I've kept the television off so far today, but I spent a lot of time the past two evenings watching remembrances and documentaries of various sorts. I'll probably watch the 60 Minutes II interview with the President this evening, but I'm not sure I'll watch the 9/11 documentary that follows. I watched it the first time it was on, and it was incredible. It is probably the single best piece of television created ever. But I'm not sure I need to see it again now.

I had dinner last night with Vince and Liz and Avery. Here we are one year after that terrible attack and the best way of tracking the march of time since then is little Avery herself. Avery was still a few days away from joining our world on this day last year. Now you can't take your eyes off of her because she is getting ready to walk. I had the exciting feeling a few times last night that I was about to witness a child's first steps. She is so close.

I can't even imagine what it's like to actually be the parents in that situation. It's almost cliche to talk about how precious children are and how fascinating it is to watch them grow and learn especially during the first few years and especially when it is the first child. But it is amazing. And it is fascinating. And it is wonderous. Better still is that a child's development makes for a far better timeline than a history of the war or a look at the clean-up of the towers or anything else that I have seen or heard of in the media that traces what has happened over the past 365 days.

I have a much better understanding now of the fascination that the media and the public has with the 100+ children who were born after losing a parent in the attack. I see now the sense of hope that those children represent. They, like Avery, will never know a world where it was once inconceivable that the United States could be attacked on our own soil. They will be raised by parents who have a different set of fears and hopes and dreams for their children than their grandparents did for their parents.

Everything is a little bit different now. But there are lots of young kids out there for whom we fight.
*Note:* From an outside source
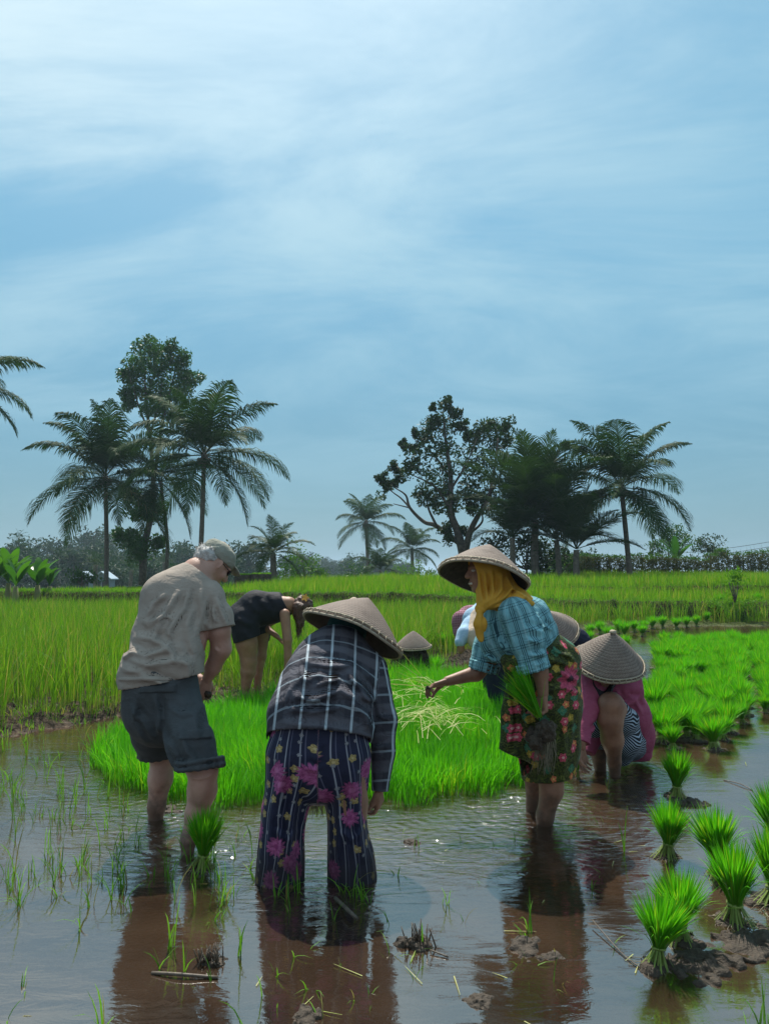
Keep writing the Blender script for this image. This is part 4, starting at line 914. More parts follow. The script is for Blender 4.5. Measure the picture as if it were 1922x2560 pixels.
for pts, wd, am in (([(345, 1640), (400, 1652), (470, 1640), (505, 1655)], 9, .010), ([(330, 1612), (390, 1632), (450, 1612)], 8, .010), ([(318, 1660), (380, 1668), (430, 1690), (480, 1715)], 9, .010), ([(352, 1585), (400, 1590), (440, 1608), (480, 1660)], 9, .011), ([(370, 1560), (420, 1540), (400, 1600)], 9, .009),
                    ([(455, 1470), (430, 1520), (400, 1560)], 8, .009), ([(475, 1462), (468, 1520), (440, 1570), (440, 1600)], 8, .010), ([(500, 1470), (505, 1530), (500, 1590), (515, 1640)], 8, .009), ([(485, 1500), (480, 1560), (500, 1640), (500, 1700)], 10, .009), ([(425, 1480), (390, 1510), (370, 1560)], 8, .008), ([(320, 1640), (360, 1620)], 7, .008), ([(330, 1690), (420, 1680), (500, 1720)], 7, .006),
                    ([(515, 1490), (512, 1540), (520, 1575)], 6, .010), ([(535, 1490), (556, 1540), (570, 1575)], 6, .007), ([(528, 1520), (540, 1560)], 5, .006), ([(460, 1600), (490, 1650), (495, 1700)], 8, .008)): s.fold(pts, 4.3, wd, am)
s.noise(.006, 11, (1, 1, 1), 4, 2)
s.cut(P(400, 1704, 4.2), P(412, 1760, 4.2) - P(402, 1700, 4.2)); s.cut(P(553, 1571, 4.40), P(556, 1600, 4.40) - P(545, 1545, 4.41), .17); s.cut(P(392, 1560, 4.6), (0, .4, -1), .16)
s.cut(P(500, 1440, 4.5), P(530, 1415, 4.55) - P(455, 1500, 4.45), .12); s.shell(.012)
tee = garment('t_shirt', s, C_TEE, man, .006)
s = Sd(.03)
s.ch([(402, 1715, 4.22, 92), (404, 1770, 4.24, 95)], .05, .80)
s.ch([(450, 1775, 4.18, 58), (481, 1860, 4.05, 53), (499, 1925, 4.0, 52)], .03); s.ch([(364, 1765, 4.3, 53), (381, 1830, 4.4, 47), (394, 1892, 4.48, 43)], .04)
for pts, wd, am in (([(400, 1720), (410, 1790), (402, 1840)], 8, .012), ([(330, 1760), (370, 1800), (395, 1850)], 9, .010), ([(410, 1800), (440, 1870), (460, 1910)], 10, .010), ([(470, 1800), (500, 1860), (530, 1890)], 9, .010), ([(440, 1830), (480, 1900)], 8, .009), ([(500, 1770), (520, 1830)], 7, .007), ([(350, 1740), (345, 1800), (370, 1860)], 8, .009), ([(430, 1760), (470, 1775), (510, 1770)], 7, .006), ([(460, 1890), (500, 1880), (535, 1895)], 7, .009)): s.fold(pts, 4.15, wd, am)
s.noise(.006, 13, (1, 1, 1), 8, 2)
s.cut(P(500, 1918, 4.0), P(506, 1990, 4.0) - P(494, 1890, 4.02), .3); s.cut(P(392, 1884, 4.48), P(400, 1950, 4.5) - P(388, 1850, 4.45), .22); s.shell(.012)
sh = garment('shorts', s, C_SHORT, man, .006)
s = Sd(.012); a = unit(P(506, 1990, 4.0) - P(494, 1890, 4.02)); c = P(500, 1908, 4.0); u, v_ = frame(a, (0, 1, 0))[1:]
for k in range(18):
    t0, t1 = 2 * pi * k / 18, 2 * pi * (k + 1) / 18; g = lambda t: c + (u * cos(t) + v_ * sin(t)) * .115 + a * (.006 * sin(2 * t) + .012 * cos(t))
    s.cap(g(t0) - a * .018, g(t1) - a * .018, .010); s.cap(g(t0) + a * .012, g(t1) + a * .012, .0115)
s.noise(.005, 22, (1, 1, 1), 3); mk_c = garment('rolled_cuff', s, C_SHORT, sh, .005)
s = Sd(.012); a = unit(P(400, 1950, 4.5) - P(388, 1850, 4.45)); c = P(393, 1878, 4.48); u, v_ = frame(a, (0, 1, 0))[1:]
for k in range(16):
    t0, t1 = 2 * pi * k / 16, 2 * pi * (k + 1) / 16; g = lambda t: c + (u * cos(t) + v_ * sin(t)) * .099
    s.cap(g(t0) - a * .015, g(t1) - a * .015, .009); s.cap(g(t0) + a * .01, g(t1) + a * .01, .010)
s.noise(.004, 22, (1, 1, 1), 5); garment('rolled_cuff', s, C_SHORT, sh, .005)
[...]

I feel here like I might as well just link to Whitney Houston's I Believe the Children Are the Future. The post seems kind of sappy and strange to me. But I have realized that I'm at that point where suddenly lots of people my age that I know are having kids. Suddenly, everywhere I go friends and friends of friends have little babies. And I suddenly find myself looking at things a whole lot differently as I watch them watching their babies grow up.

It's a terrible thing that these little ones may never know the same kind of peace and tranquility that we once took almost for granted. But it's a wonderful thing to watch them grow up and to measure time in babbling and first steps and first words and first mountains climbed and first days of school and first bike rides. I along with my friends and our parents and our grandparents grew up in an America that was safe and beautiful, strong and prosperous, hard-working and hopeful. There is no reason that the attack of September 11, 2001, should change that for our children. In fact, we must ensure that it doesn't.